* TASK INSTRUCTIONS
Make an exact copy of all the data.

* SOURCE MATERIAL
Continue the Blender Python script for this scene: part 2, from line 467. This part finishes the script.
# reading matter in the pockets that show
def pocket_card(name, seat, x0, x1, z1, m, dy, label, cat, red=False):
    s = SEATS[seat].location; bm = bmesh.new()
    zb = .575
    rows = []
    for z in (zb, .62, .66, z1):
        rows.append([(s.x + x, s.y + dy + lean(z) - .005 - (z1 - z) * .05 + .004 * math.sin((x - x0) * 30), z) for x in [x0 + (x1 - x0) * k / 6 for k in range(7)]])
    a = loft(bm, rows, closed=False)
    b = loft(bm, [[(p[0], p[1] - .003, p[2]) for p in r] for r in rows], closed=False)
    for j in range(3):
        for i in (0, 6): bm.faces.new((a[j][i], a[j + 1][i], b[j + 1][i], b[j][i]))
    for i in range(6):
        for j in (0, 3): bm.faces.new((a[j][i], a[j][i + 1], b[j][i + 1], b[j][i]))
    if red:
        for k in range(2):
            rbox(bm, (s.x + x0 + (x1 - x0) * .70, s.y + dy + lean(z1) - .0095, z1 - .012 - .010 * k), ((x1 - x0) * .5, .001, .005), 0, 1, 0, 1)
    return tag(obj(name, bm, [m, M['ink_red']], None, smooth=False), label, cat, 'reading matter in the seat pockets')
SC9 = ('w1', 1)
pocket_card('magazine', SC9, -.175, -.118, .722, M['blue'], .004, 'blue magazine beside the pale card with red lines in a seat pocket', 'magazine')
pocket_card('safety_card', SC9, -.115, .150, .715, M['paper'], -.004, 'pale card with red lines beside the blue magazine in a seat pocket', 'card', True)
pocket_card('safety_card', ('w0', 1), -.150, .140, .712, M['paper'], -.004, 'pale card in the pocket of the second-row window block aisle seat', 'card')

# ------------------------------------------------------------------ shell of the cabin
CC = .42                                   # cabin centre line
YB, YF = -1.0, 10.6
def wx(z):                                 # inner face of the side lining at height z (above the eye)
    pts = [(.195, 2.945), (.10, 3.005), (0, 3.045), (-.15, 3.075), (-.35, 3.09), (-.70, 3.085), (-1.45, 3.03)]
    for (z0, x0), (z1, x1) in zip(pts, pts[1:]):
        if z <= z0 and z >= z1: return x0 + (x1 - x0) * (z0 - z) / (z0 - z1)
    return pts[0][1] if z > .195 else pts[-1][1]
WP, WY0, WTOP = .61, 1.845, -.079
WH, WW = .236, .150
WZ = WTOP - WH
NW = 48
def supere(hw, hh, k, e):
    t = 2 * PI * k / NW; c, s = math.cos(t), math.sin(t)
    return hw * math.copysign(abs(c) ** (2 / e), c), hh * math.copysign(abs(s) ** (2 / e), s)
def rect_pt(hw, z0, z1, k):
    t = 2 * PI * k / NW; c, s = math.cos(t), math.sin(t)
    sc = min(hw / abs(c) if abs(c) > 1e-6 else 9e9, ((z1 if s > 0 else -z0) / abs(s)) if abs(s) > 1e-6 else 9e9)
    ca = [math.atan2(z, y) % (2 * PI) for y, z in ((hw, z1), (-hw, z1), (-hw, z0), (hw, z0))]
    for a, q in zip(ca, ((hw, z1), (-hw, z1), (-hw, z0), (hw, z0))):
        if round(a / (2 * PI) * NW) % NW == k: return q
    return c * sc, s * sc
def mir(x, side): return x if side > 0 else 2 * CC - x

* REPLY
Continue the Blender Python script for this scene: part 2, from line 467. This part finishes the script.
# reading matter in the pockets that show
def pocket_card(name, seat, x0, x1, z1, m, dy, label, cat, red=False):
    s = SEATS[seat].location; bm = bmesh.new()
    zb = .575
    rows = []
    for z in (zb, .62, .66, z1):
        rows.append([(s.x + x, s.y + dy + lean(z) - .005 - (z1 - z) * .05 + .004 * math.sin((x - x0) * 30), z) for x in [x0 + (x1 - x0) * k / 6 for k in range(7)]])
    a = loft(bm, rows, closed=False)
    b = loft(bm, [[(p[0], p[1] - .003, p[2]) for p in r] for r in rows], closed=False)
    for j in range(3):
        for i in (0, 6): bm.faces.new((a[j][i], a[j + 1][i], b[j + 1][i], b[j][i]))
    for i in range(6):
        for j in (0, 3): bm.faces.new((a[j][i], a[j][i + 1], b[j][i + 1], b[j][i]))
    if red:
        for k in range(2):
            rbox(bm, (s.x + x0 + (x1 - x0) * .70, s.y + dy + lean(z1) - .0095, z1 - .012 - .010 * k), ((x1 - x0) * .5, .001, .005), 0, 1, 0, 1)
    return tag(obj(name, bm, [m, M['ink_red']], None, smooth=False), label, cat, 'reading matter in the seat pockets')
SC9 = ('w1', 1)
pocket_card('magazine', SC9, -.175, -.118, .722, M['blue'], .004, 'blue magazine beside the pale card with red lines in a seat pocket', 'magazine')
pocket_card('safety_card', SC9, -.115, .150, .715, M['paper'], -.004, 'pale card with red lines beside the blue magazine in a seat pocket', 'card', True)
pocket_card('safety_card', ('w0', 1), -.150, .140, .712, M['paper'], -.004, 'pale card in the pocket of the second-row window block aisle seat', 'card')

# ------------------------------------------------------------------ shell of the cabin
CC = .42                                   # cabin centre line
YB, YF = -1.0, 10.6
def wx(z):                                 # inner face of the side lining at height z (above the eye)
    pts = [(.195, 2.945), (.10, 3.005), (0, 3.045), (-.15, 3.075), (-.35, 3.09), (-.70, 3.085), (-1.45, 3.03)]
    for (z0, x0), (z1, x1) in zip(pts, pts[1:]):
        if z <= z0 and z >= z1: return x0 + (x1 - x0) * (z0 - z) / (z0 - z1)
    return pts[0][1] if z > .195 else pts[-1][1]
WP, WY0, WTOP = .61, 1.845, -.079
WH, WW = .236, .150
WZ = WTOP - WH
NW = 48
def supere(hw, hh, k, e):
    t = 2 * PI * k / NW; c, s = math.cos(t), math.sin(t)
    return hw * math.copysign(abs(c) ** (2 / e), c), hh * math.copysign(abs(s) ** (2 / e), s)
def rect_pt(hw, z0, z1, k):
    t = 2 * PI * k / NW; c, s = math.cos(t), math.sin(t)
    sc = min(hw / abs(c) if abs(c) > 1e-6 else 9e9, ((z1 if s > 0 else -z0) / abs(s)) if abs(s) > 1e-6 else 9e9)
    ca = [math.atan2(z, y) % (2 * PI) for y, z in ((hw, z1), (-hw, z1), (-hw, z0), (hw, z0))]
    for a, q in zip(ca, ((hw, z1), (-hw, z1), (-hw, z0), (hw, z0))):
        if round(a / (2 * PI) * NW) % NW == k: return q
    return c * sc, s * sc
def mir(x, side): return x if side > 0 else 2 * CC - x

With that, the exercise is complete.